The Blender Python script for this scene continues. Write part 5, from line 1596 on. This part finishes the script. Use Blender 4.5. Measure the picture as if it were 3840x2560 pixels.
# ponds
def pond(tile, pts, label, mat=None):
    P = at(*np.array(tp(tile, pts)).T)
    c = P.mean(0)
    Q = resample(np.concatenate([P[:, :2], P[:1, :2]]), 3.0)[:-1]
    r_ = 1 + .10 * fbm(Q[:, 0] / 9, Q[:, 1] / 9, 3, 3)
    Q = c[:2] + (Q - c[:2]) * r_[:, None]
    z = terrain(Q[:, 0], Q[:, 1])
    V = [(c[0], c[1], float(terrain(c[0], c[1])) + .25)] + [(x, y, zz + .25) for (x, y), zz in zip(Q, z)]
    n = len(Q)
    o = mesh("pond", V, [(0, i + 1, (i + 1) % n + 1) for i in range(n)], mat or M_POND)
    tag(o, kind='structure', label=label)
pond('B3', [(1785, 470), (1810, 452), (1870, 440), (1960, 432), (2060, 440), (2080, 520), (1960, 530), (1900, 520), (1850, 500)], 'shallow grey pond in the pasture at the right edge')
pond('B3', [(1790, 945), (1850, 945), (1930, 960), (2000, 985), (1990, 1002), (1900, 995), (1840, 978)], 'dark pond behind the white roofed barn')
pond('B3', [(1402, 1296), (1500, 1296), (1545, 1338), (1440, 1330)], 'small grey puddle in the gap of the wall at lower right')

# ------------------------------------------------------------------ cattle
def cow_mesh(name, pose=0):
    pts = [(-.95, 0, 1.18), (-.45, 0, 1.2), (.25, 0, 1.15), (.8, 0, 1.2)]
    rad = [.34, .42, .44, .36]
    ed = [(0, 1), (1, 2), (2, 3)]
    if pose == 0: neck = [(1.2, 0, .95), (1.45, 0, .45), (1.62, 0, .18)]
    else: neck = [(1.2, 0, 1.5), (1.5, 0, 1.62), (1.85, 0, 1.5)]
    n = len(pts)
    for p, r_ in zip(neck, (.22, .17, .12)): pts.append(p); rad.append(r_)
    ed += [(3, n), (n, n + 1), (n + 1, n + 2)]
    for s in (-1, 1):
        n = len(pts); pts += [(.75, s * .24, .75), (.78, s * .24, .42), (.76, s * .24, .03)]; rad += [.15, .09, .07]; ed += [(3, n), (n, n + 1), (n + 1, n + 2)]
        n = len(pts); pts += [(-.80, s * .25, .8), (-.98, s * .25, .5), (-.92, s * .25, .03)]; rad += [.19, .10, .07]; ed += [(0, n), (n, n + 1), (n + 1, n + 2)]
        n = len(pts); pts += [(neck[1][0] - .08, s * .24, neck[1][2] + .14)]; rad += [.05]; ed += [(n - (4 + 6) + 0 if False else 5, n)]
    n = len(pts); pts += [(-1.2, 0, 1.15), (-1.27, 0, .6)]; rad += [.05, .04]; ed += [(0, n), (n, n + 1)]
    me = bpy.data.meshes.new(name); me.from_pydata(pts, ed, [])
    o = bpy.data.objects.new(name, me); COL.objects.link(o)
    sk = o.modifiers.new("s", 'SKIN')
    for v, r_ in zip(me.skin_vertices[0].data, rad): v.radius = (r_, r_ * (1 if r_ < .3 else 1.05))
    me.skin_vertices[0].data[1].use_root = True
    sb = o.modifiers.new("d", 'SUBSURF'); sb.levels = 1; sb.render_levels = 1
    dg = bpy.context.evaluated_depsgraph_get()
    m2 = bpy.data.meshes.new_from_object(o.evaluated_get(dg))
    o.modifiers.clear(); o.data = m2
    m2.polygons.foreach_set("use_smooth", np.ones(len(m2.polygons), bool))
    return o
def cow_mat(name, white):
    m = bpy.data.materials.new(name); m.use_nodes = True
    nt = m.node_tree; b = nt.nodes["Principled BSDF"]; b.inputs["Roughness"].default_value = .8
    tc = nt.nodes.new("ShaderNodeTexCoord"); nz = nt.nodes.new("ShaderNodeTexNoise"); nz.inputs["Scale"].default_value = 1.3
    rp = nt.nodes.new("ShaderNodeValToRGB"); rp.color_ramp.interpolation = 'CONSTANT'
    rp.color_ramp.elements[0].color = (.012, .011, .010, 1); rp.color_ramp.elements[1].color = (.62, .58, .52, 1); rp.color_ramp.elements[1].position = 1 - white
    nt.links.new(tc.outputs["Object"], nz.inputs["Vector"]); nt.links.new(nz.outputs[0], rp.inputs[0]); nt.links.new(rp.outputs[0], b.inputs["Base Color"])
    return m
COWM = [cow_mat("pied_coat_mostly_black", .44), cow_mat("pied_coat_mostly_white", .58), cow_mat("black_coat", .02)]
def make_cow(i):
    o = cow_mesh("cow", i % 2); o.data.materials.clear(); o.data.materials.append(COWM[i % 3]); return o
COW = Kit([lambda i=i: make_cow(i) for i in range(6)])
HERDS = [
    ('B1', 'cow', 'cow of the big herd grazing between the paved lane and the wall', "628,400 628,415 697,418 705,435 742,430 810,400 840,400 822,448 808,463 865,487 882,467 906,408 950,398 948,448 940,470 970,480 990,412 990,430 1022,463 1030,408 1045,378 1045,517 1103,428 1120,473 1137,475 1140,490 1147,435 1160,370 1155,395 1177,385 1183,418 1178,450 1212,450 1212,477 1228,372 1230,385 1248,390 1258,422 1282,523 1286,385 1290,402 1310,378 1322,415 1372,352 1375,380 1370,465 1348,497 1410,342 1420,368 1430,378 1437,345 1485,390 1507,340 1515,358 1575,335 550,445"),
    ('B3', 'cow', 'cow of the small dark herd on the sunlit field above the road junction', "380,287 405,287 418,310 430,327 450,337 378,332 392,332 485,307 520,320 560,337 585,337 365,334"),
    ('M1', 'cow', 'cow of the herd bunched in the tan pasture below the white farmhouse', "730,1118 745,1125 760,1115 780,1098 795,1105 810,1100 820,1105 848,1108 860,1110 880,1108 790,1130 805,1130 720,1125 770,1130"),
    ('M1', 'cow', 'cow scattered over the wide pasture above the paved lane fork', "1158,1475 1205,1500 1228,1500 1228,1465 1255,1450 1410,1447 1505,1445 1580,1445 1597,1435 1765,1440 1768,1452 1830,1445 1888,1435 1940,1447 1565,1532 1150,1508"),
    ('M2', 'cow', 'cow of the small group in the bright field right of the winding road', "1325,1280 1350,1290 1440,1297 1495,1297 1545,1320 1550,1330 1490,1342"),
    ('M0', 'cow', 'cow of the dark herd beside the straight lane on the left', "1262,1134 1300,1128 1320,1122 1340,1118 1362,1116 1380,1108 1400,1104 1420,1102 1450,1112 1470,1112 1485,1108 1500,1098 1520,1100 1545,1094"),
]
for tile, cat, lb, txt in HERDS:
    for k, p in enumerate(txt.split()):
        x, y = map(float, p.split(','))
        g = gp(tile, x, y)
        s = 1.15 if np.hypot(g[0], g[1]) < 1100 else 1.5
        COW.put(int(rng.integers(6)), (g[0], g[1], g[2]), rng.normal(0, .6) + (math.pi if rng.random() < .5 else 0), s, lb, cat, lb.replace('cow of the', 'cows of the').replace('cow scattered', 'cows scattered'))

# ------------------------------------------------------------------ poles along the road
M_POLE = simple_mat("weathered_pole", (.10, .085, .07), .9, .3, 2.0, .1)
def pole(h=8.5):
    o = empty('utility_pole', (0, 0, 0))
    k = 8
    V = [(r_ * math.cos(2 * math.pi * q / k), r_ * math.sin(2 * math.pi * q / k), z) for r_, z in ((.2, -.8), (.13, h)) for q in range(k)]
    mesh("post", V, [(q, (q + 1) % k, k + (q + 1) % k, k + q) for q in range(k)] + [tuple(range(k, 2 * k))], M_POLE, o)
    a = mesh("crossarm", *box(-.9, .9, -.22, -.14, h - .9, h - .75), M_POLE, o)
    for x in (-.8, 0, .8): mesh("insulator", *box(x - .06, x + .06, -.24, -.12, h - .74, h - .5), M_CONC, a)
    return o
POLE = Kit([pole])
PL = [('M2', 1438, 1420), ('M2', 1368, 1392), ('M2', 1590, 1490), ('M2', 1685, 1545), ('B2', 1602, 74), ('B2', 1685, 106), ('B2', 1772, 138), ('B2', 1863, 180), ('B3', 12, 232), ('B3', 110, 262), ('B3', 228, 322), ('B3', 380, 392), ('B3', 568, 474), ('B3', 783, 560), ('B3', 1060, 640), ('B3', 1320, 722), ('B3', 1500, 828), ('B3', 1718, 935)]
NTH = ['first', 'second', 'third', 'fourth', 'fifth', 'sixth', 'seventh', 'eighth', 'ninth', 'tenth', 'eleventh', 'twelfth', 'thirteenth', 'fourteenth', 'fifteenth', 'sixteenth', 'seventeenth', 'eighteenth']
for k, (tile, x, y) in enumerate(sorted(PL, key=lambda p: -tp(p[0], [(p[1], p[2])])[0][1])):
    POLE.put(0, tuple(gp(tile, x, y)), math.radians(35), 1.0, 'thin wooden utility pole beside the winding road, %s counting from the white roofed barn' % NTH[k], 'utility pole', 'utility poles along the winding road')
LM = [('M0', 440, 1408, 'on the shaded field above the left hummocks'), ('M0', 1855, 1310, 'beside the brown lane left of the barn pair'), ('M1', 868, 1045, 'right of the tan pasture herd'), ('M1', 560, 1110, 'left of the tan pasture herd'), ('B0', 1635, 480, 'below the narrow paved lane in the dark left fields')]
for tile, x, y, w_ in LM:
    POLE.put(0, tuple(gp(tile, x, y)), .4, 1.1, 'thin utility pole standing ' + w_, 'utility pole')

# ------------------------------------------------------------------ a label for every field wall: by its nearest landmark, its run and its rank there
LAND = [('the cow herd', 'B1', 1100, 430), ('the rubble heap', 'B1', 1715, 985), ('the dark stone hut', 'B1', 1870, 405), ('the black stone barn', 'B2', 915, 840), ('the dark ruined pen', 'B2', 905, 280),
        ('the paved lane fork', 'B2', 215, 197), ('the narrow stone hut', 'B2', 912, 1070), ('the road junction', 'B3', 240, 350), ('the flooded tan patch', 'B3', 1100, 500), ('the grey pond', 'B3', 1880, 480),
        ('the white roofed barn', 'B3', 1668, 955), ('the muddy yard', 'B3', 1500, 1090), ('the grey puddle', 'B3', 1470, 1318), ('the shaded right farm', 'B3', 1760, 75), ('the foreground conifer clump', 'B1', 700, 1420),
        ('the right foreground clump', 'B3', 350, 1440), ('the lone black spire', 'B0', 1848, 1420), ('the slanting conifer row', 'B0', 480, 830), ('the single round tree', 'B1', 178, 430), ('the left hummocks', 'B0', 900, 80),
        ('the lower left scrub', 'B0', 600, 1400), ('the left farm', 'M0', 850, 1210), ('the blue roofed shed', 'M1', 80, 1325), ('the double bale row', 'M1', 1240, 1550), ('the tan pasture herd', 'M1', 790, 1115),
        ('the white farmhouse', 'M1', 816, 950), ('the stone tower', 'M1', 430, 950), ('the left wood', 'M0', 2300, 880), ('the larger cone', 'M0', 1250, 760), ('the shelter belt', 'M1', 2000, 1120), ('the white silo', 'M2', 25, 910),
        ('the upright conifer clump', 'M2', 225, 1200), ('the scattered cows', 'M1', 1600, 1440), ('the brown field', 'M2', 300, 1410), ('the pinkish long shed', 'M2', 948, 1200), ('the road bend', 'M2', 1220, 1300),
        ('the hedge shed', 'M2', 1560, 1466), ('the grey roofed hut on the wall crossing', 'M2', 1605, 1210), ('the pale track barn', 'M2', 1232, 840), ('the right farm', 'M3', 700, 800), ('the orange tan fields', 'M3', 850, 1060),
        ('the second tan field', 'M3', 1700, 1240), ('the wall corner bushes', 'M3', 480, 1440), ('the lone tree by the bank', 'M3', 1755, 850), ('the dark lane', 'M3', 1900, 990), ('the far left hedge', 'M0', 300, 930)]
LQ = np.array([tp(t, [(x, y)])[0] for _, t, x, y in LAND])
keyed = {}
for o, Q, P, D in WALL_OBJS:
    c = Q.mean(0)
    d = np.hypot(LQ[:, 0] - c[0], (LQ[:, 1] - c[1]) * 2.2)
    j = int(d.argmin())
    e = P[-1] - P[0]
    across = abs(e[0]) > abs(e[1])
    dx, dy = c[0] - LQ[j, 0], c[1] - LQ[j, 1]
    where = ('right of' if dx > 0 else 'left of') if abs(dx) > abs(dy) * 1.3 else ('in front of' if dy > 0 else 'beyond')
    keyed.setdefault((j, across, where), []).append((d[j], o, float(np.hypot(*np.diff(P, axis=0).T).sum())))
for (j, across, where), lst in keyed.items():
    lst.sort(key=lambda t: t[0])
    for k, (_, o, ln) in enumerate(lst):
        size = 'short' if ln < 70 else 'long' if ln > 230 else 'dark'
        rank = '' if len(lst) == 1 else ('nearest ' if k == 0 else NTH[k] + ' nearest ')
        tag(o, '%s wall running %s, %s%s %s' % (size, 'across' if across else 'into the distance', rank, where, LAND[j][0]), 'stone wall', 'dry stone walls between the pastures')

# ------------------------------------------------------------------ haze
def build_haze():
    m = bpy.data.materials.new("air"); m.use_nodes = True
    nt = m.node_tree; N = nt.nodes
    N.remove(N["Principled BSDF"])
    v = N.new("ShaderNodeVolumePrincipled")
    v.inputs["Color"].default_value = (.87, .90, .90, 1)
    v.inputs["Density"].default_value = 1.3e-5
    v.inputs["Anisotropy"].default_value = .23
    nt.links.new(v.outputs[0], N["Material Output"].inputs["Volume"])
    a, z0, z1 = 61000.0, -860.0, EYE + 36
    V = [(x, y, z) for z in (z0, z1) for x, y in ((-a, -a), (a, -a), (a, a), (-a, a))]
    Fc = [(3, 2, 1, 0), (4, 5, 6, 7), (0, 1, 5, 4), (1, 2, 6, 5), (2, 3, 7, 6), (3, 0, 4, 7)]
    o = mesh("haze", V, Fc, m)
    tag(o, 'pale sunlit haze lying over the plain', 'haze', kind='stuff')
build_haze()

Given task. Reproduce, please, the lines of the material from its first line down to the line containing "at lower right')", keeping both ends and nothing beyond them.

Answer to this problem.
The Blender Python script for this scene continues. Write part 5, from line 1596 on. This part finishes the script. Use Blender 4.5. Measure the picture as if it were 3840x2560 pixels.
# ponds
def pond(tile, pts, label, mat=None):
    P = at(*np.array(tp(tile, pts)).T)
    c = P.mean(0)
    Q = resample(np.concatenate([P[:, :2], P[:1, :2]]), 3.0)[:-1]
    r_ = 1 + .10 * fbm(Q[:, 0] / 9, Q[:, 1] / 9, 3, 3)
    Q = c[:2] + (Q - c[:2]) * r_[:, None]
    z = terrain(Q[:, 0], Q[:, 1])
    V = [(c[0], c[1], float(terrain(c[0], c[1])) + .25)] + [(x, y, zz + .25) for (x, y), zz in zip(Q, z)]
    n = len(Q)
    o = mesh("pond", V, [(0, i + 1, (i + 1) % n + 1) for i in range(n)], mat or M_POND)
    tag(o, kind='structure', label=label)
pond('B3', [(1785, 470), (1810, 452), (1870, 440), (1960, 432), (2060, 440), (2080, 520), (1960, 530), (1900, 520), (1850, 500)], 'shallow grey pond in the pasture at the right edge')
pond('B3', [(1790, 945), (1850, 945), (1930, 960), (2000, 985), (1990, 1002), (1900, 995), (1840, 978)], 'dark pond behind the white roofed barn')
pond('B3', [(1402, 1296), (1500, 1296), (1545, 1338), (1440, 1330)], 'small grey puddle in the gap of the wall at lower right')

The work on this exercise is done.